The coup in Niger and the impending eviction of French military forces from the Western Sahel brings to an end perhaps the longest imperial rivalry of colonial forces in Africa—that of the French and the British—a “victory” celebrated publicly Thursday by the editors of the Financial Times. “Africa editor and columnist” David Pilling’s not-so-subtle title for his piece was “Niger is the graveyard of French policy in the Sahel.”
“Unlike other colonial powers such as Britain, which abandoned its former dominions in Africa with almost unseemly haste,” writes Pilling, with incredible puck, “France stuck around. Either out of what you might call the ‘you broke it, you pay for it’ school of postcolonialism, or an enduring ambition to control and profit from its previous possessions, France has hovered like a ghost.”
The reason for London’s eagerness to see the French so humbled? “France’s loss has been Russia’s gain,” writes Pilling. “Yevgeny Prigozhin’s men in balaclavas now run everything from gold mines to Touadéra’s schedule. The generals in Mali also sought help from Wagner after expelling what its prime minister called the ‘French junta.’”
Looking back, the Times never “condemned” the coup—not in so many words—almost as if they were quietly anticipating the end. A week ago, on August 1, the entire editorial board signed off on a piece titled, “Niger coup highlights west’s failing policy in the Sahel.” After the crocodile tears cleared, they stated clearly: “The west has major interests at stake here,” then somewhat ominously added that “A collapsing Sahel so close to Europe is a frightening prospect, in terms both of security and of potential flows of migrants fleeing a lawless and dangerous neighborhood.”

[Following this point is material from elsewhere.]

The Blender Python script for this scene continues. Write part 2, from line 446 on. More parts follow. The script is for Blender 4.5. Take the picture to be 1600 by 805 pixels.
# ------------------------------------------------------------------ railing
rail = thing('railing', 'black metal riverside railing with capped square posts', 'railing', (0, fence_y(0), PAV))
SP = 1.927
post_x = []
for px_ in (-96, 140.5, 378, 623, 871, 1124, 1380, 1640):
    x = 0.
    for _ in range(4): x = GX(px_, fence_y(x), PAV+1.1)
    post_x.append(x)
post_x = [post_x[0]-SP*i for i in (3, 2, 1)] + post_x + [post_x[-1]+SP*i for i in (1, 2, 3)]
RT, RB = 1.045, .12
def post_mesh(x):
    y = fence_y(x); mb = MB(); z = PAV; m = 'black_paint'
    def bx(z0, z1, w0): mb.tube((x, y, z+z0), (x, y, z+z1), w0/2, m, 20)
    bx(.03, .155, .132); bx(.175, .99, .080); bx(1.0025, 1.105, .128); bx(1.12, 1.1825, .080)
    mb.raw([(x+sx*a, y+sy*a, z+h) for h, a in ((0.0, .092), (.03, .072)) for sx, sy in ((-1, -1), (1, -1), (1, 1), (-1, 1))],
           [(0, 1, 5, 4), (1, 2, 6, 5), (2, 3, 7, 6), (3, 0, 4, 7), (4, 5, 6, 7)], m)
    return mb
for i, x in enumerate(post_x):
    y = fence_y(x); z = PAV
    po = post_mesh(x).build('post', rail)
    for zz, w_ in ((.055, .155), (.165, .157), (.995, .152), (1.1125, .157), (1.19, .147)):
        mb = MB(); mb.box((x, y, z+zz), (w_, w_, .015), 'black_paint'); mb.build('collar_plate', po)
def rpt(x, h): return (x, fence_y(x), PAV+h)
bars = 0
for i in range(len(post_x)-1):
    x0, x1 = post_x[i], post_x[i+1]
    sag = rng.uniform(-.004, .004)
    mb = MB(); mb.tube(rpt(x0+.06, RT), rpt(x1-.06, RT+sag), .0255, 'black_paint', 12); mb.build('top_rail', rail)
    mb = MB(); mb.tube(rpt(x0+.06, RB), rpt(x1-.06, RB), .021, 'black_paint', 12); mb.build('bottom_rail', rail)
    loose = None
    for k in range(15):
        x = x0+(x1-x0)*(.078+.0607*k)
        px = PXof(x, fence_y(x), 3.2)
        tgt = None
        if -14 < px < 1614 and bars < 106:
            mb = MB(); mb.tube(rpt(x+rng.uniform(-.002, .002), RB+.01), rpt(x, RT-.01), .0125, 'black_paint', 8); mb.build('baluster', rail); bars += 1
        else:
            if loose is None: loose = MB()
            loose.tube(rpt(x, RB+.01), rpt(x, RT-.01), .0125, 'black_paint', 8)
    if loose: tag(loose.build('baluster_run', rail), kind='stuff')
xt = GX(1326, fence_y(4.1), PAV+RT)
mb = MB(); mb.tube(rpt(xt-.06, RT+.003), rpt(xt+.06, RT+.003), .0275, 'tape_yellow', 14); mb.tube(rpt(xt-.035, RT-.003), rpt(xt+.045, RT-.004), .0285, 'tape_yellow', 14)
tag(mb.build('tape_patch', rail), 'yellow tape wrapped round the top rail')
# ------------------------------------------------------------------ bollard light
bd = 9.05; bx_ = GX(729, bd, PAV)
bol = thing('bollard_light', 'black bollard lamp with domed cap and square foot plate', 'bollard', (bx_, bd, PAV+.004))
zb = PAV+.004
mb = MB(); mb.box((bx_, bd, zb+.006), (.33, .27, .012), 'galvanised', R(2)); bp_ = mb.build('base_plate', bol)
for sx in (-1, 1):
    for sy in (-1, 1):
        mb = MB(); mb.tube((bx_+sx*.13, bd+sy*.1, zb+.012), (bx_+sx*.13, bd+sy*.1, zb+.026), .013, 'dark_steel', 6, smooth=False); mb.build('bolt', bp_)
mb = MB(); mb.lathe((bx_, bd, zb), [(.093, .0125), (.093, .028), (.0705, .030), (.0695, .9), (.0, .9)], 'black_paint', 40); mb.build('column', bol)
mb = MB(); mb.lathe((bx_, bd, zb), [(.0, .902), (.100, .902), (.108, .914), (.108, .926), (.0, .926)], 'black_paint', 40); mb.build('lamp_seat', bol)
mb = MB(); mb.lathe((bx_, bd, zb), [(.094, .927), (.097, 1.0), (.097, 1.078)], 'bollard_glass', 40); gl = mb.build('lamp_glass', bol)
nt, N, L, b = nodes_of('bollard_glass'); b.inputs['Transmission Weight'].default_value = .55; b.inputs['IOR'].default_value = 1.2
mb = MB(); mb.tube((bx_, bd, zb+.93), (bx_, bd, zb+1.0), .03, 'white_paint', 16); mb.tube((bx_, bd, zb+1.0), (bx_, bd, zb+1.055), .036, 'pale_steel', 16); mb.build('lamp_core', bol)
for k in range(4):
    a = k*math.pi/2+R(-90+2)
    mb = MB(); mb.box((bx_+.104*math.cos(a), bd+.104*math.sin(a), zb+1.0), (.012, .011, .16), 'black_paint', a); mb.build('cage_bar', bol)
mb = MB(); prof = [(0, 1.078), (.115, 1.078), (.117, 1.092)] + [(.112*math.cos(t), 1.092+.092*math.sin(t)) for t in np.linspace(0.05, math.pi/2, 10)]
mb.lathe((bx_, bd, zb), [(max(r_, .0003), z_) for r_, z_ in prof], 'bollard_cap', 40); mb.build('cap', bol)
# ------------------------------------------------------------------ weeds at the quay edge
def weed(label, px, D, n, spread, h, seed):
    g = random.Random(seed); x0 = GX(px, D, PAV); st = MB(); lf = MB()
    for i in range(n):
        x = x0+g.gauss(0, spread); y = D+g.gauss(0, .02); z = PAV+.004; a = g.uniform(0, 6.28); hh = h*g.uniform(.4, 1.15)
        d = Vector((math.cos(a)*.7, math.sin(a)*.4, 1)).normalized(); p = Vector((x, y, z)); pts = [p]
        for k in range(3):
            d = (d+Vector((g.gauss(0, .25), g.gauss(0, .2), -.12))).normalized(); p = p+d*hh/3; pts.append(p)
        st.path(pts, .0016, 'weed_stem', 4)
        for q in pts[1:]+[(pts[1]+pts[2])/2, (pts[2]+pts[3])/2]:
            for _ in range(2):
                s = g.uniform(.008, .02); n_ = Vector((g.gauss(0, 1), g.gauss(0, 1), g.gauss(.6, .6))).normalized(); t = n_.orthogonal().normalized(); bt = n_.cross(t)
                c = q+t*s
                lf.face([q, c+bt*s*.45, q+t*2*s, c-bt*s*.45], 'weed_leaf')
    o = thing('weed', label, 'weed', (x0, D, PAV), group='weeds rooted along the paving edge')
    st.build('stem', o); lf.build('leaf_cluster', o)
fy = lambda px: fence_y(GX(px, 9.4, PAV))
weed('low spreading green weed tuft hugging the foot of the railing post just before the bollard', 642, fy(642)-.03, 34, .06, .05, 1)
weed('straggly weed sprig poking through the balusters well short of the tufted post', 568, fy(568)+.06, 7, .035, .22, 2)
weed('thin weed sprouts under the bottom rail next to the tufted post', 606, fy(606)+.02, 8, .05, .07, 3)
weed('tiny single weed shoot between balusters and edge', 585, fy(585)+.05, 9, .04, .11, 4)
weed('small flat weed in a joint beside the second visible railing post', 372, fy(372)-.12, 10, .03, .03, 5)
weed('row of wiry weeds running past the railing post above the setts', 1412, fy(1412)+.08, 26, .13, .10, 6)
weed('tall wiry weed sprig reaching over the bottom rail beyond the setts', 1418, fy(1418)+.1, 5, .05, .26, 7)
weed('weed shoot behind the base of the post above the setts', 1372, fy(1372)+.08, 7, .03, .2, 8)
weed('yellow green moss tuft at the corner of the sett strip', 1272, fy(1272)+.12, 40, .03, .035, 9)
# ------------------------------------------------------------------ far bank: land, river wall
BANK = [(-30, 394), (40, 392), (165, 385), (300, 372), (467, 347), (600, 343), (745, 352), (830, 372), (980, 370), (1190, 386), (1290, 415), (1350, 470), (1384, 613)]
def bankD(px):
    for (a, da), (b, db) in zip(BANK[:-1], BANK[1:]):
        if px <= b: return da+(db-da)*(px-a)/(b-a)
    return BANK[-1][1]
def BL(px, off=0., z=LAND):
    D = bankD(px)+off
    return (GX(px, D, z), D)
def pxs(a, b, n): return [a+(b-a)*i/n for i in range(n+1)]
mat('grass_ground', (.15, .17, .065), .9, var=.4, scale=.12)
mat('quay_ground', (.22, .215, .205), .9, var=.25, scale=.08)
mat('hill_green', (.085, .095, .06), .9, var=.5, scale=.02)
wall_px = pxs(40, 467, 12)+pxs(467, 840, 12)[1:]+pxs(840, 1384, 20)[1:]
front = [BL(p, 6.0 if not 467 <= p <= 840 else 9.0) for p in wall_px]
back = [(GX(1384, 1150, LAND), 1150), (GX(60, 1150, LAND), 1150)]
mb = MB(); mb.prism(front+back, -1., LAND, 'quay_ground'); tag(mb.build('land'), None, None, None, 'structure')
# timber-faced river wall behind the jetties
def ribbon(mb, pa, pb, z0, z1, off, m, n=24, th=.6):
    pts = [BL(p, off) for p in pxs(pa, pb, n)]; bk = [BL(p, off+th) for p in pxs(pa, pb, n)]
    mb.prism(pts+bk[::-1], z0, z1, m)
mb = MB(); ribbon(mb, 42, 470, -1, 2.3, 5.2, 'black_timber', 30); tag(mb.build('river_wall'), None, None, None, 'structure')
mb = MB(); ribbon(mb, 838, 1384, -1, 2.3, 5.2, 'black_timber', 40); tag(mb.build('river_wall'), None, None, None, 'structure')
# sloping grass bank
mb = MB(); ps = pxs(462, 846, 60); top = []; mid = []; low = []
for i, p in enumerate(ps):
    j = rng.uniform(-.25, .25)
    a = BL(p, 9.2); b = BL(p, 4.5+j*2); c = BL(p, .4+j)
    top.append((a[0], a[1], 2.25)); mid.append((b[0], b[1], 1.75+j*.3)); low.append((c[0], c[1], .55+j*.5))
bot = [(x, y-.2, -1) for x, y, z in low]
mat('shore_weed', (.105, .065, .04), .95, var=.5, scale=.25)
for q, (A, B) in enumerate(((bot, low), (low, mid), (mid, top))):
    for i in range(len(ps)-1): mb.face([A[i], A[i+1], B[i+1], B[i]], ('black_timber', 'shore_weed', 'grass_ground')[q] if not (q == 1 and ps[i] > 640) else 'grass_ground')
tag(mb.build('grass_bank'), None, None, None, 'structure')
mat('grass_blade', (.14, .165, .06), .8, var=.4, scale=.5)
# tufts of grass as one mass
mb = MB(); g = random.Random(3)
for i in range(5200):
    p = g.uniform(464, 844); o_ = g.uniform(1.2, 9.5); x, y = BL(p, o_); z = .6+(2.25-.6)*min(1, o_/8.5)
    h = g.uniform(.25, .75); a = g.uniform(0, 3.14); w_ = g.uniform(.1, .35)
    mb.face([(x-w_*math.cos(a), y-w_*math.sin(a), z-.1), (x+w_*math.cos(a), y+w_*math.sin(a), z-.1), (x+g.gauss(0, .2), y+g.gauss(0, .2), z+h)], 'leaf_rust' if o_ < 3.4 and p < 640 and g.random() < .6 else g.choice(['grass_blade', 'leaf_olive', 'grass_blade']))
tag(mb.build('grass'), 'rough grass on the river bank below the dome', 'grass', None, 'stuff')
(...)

Indicating that it was time for the “pros” (London) to take over, the Editorial Board concluded: “For too long, both Europe and the US ignored both Africa’s potential and strategic importance in favor of an anachronistic view of the continent as a purely humanitarian problem. Both have recently woken up to the fact that, in failing to see Africa’s significance, they have ceded ground to China and increasingly Russia. Only by taking the continent more seriously and by helping it prosper can they make up lost ground.” “They” above clearly means “we,” as in London. What “more seriously” means might be seen by the incessant spread of non-state terror, from east to west across the continent.
The unspoken irony, of course, is that, ever since 1898, and the meeting of the French and British colonial forces in Fashoda, the French have always been the toadies of the British in Africa, as made clear by Lyndon LaRouche in the early 1990s. What remains to be seen then, is exactly how the British intend to “celebrate” this victory, in terms of policy change.
They had better celebrate quickly, however, as the French demise in the Sahel is only presaging the demise of imperialism on the entire continent, as the forces of development—led by the Chinese Belt and Road Initiative—sweep westward, celebrating their own “victory” at the BRICS Johannesburg Summit, beginning in less than two weeks.